Amongst all the awards, the
Creative Effectiveness Award is one of the most coveted prizes of the festival. This is awarded to a previously shortlisted or awarded creative campaign, which shows a measurable and proven impact on a client’s business. This year, the Grand Prix for this category went to McCann Melbourne’s
V/Line. The campaign used both Press and Outdoor advertising to display humorous and eye-catching creatives, encouraging visits to their ‘Guilt Trips’ microsite. The combination of traditional media early in the campaign with social media spinoffs increased off-peak sales by 15% generating $4 million in additional revenue and exceeding the KPI by 167%.
Changing Trends
Each year WARC carries out an analysis of the media-mix of the shortlisted campaigns within Creative Effectiveness Lions. Their latest report highlights that 2014 was a game-changing year as some of the “traditional” patterns of media-mix were inverted.
Media Mix
The outstanding change was that the dominance of TV decreased, from being the number 1 channel used by 83% of the shortlisted entries in 2013 to being used by only 58% of shortlisted entries in 2014. Moving up to take the top spots in 2014 were Social Media with 100% usage and Out-of-Home advertising with 92% usage among the shortlisted entries.
Creative Strategies
Humour, Emotional Engagement and Storytelling were among the key creative strategies amongst the 80 entries in the Cannes Lions Creative Effectiveness Lions.
Metrics of Success
Generating Buzz leapfrogged from 4
th to 1
th place as the key target measure of success in 2014, overtaking Building Brand Equity, which dropped from number 1 in 2013 to number 4 in 2014.
Harnessing the Media-mix
Overall, the entries showed that the 2014 participants used fewer media than in the previous years. Traditional channels, particularly outdoor, were used to draw attention towards owned and earned social media, which in turn was used to amplify the effectiveness of the campaign. The results showed that Outdoor advertising was used to increase the originality and emotional feel of a campaign and therefore to generate more buzz.

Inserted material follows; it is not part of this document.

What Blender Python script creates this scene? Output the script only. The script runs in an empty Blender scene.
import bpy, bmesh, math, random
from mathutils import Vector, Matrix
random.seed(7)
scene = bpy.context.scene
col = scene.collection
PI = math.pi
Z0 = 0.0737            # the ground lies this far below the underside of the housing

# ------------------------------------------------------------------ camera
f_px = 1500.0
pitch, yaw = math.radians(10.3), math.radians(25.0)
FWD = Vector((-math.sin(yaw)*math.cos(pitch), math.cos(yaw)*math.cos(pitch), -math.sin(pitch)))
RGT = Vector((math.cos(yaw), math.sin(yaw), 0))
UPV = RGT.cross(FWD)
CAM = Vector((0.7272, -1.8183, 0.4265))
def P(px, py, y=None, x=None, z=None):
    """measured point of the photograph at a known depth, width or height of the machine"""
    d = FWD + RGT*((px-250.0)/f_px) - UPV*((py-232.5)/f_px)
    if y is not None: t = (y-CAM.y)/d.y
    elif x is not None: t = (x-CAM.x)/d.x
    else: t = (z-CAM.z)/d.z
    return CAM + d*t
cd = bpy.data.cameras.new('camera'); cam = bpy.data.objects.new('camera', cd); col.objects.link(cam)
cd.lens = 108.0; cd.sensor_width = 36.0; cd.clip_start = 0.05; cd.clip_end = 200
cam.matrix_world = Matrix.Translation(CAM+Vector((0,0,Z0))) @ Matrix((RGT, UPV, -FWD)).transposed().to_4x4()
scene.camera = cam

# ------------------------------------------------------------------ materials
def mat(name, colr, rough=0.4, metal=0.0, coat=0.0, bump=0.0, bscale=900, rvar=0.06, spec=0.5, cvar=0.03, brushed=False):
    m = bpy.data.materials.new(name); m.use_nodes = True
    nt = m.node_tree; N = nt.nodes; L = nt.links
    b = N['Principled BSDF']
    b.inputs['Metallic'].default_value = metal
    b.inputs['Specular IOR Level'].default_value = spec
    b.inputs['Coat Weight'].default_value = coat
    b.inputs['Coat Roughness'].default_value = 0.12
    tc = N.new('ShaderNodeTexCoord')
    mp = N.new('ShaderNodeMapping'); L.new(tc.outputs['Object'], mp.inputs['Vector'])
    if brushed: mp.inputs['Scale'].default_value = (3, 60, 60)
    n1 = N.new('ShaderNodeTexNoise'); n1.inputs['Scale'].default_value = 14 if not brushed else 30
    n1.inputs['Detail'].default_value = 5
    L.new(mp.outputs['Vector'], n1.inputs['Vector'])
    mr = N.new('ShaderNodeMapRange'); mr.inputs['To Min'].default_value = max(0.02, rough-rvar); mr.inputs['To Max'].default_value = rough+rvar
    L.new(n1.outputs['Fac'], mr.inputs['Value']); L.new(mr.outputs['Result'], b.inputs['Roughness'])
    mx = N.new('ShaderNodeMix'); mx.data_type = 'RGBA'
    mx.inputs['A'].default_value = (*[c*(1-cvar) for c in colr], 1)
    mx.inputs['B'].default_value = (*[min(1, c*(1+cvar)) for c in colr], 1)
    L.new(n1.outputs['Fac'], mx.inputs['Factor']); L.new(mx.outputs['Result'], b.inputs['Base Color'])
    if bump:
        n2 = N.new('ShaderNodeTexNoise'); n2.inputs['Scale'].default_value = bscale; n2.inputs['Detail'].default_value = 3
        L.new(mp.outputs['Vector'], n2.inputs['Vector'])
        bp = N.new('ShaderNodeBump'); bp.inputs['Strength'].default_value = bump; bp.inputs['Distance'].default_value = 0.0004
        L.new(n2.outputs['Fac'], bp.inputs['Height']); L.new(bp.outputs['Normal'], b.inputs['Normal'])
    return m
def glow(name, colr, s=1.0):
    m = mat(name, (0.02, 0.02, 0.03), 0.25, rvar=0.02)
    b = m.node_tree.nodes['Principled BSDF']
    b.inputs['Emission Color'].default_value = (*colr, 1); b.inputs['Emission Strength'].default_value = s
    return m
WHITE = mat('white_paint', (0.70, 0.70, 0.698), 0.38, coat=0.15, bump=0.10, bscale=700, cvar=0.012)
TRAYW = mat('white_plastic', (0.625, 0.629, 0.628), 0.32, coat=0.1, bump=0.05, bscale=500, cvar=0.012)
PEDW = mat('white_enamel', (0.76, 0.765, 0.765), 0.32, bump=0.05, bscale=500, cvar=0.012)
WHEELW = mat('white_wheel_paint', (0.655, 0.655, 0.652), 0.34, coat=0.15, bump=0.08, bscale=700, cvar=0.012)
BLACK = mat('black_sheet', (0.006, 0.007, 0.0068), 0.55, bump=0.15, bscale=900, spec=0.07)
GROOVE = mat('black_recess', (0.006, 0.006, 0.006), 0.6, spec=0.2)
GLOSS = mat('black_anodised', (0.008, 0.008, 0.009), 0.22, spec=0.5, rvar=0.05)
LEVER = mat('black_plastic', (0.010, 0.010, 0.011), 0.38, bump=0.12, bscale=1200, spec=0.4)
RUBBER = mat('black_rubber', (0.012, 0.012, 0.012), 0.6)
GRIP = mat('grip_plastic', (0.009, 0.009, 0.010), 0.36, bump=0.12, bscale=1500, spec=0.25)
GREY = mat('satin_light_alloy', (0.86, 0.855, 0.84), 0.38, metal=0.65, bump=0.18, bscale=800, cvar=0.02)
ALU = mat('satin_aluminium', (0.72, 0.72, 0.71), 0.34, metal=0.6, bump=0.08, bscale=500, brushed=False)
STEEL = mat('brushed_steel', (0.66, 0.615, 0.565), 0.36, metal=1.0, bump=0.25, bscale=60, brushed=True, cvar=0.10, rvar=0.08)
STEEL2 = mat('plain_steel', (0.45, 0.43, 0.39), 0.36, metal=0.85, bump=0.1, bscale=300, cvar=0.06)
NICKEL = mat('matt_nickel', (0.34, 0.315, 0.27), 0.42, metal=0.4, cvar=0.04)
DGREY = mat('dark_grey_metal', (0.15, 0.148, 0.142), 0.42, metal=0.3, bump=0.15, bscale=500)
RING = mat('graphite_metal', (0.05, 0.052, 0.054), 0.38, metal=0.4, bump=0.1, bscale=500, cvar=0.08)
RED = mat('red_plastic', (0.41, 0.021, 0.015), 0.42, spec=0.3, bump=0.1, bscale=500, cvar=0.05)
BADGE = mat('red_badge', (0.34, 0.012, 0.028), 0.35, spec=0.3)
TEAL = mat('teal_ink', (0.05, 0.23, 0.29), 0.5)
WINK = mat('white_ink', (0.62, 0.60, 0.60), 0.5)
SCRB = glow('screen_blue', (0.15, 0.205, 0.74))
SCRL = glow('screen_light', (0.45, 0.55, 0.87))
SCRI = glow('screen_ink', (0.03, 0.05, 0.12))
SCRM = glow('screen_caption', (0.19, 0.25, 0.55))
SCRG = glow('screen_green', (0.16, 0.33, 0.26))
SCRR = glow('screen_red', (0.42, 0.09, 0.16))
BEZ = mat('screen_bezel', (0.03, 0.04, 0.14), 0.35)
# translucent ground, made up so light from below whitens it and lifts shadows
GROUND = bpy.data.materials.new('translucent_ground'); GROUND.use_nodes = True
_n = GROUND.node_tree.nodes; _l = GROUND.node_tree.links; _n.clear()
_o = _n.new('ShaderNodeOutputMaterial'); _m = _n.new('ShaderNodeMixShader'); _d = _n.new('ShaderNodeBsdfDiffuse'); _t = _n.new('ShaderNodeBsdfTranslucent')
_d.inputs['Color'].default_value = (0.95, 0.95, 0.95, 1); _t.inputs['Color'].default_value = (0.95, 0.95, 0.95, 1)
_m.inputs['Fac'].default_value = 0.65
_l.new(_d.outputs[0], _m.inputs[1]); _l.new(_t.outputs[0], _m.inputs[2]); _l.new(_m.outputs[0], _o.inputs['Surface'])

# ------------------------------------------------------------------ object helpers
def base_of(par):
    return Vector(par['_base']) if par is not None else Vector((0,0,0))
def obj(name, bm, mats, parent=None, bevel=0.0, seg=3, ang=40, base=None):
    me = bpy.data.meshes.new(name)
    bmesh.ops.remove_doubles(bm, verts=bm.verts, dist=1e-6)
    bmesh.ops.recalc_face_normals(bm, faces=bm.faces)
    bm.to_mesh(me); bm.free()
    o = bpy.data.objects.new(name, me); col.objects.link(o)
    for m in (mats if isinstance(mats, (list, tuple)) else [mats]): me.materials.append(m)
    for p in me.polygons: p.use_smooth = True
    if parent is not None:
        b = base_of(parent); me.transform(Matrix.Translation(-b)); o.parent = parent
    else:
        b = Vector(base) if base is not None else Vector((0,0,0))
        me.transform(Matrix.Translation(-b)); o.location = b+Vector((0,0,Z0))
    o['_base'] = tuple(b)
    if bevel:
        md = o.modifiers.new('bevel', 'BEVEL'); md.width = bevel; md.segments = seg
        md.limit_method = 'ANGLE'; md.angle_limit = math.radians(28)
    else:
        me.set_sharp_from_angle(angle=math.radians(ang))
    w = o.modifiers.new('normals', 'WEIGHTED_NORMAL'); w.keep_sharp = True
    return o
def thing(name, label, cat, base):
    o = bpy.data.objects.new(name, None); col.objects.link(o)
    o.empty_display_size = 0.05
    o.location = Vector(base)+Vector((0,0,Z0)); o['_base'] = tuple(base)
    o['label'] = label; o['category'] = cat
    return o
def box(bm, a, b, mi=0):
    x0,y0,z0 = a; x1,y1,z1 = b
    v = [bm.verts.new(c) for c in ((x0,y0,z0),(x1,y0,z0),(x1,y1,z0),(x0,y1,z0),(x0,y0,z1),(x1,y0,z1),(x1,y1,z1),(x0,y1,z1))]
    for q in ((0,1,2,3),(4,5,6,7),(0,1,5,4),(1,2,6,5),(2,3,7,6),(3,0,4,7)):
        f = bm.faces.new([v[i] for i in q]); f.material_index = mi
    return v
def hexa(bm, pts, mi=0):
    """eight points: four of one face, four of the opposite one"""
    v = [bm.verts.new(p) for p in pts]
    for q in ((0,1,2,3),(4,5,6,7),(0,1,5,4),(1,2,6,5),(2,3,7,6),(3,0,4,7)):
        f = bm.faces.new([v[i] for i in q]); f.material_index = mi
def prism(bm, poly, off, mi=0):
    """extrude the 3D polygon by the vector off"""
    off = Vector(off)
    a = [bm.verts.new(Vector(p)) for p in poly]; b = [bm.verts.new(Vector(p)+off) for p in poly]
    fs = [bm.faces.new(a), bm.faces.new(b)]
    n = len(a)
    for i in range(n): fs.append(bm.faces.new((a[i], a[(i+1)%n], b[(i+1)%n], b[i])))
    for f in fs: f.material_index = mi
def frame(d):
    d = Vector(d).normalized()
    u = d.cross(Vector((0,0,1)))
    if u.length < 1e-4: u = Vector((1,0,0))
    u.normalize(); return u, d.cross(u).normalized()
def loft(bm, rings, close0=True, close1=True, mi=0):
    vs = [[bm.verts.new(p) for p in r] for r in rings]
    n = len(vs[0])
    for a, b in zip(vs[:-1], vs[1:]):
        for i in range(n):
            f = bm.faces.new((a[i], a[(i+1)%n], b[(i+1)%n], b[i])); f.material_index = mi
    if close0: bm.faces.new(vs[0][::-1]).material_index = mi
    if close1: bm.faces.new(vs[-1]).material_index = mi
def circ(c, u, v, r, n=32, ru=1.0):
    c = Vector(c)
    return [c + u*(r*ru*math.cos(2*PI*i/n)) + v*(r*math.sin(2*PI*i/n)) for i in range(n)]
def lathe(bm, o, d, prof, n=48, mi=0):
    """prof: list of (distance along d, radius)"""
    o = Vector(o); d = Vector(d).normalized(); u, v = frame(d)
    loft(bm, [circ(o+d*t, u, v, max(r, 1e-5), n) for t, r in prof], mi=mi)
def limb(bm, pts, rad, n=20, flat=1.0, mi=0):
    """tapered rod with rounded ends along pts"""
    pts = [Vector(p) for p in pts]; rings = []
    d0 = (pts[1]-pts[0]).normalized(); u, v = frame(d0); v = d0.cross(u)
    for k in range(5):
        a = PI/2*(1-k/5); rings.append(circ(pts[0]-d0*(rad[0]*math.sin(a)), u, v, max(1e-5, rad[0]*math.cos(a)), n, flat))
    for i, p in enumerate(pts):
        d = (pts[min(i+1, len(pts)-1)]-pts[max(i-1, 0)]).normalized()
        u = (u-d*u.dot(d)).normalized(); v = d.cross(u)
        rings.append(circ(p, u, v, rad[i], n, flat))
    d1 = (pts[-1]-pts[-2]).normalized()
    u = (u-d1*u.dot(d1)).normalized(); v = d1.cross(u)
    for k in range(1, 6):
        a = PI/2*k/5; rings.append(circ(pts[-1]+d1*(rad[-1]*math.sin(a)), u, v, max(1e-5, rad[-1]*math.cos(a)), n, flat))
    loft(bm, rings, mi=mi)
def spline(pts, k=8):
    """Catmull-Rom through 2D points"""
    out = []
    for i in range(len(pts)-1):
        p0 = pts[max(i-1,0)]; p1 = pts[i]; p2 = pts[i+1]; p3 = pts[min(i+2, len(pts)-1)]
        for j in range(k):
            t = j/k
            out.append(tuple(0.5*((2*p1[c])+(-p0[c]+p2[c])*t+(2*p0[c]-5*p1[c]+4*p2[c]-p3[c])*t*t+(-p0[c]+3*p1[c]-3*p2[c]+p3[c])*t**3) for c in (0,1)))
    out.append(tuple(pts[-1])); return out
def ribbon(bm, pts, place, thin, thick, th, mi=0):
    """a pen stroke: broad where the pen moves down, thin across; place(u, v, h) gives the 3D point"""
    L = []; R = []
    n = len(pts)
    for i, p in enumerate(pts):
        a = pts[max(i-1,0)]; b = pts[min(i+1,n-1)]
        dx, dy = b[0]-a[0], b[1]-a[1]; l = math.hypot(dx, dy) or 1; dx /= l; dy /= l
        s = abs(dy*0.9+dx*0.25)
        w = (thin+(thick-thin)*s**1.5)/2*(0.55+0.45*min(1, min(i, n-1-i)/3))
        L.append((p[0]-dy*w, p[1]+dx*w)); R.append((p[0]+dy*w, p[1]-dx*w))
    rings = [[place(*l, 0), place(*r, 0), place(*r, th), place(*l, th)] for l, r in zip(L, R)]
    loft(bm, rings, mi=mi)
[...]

It is clear that the right mix of media is far more powerful than any one medium alone. There are many campaigns that demonstrate the strong synergy between Outdoor and social media, not least through Outdoor’s ability to tap into consumer’s on-the-go by linking with smartphone technologies.
Outdoor and smartphones offer brands the perfect route from public to private, facilitating the close engagement most brands strive to achieve.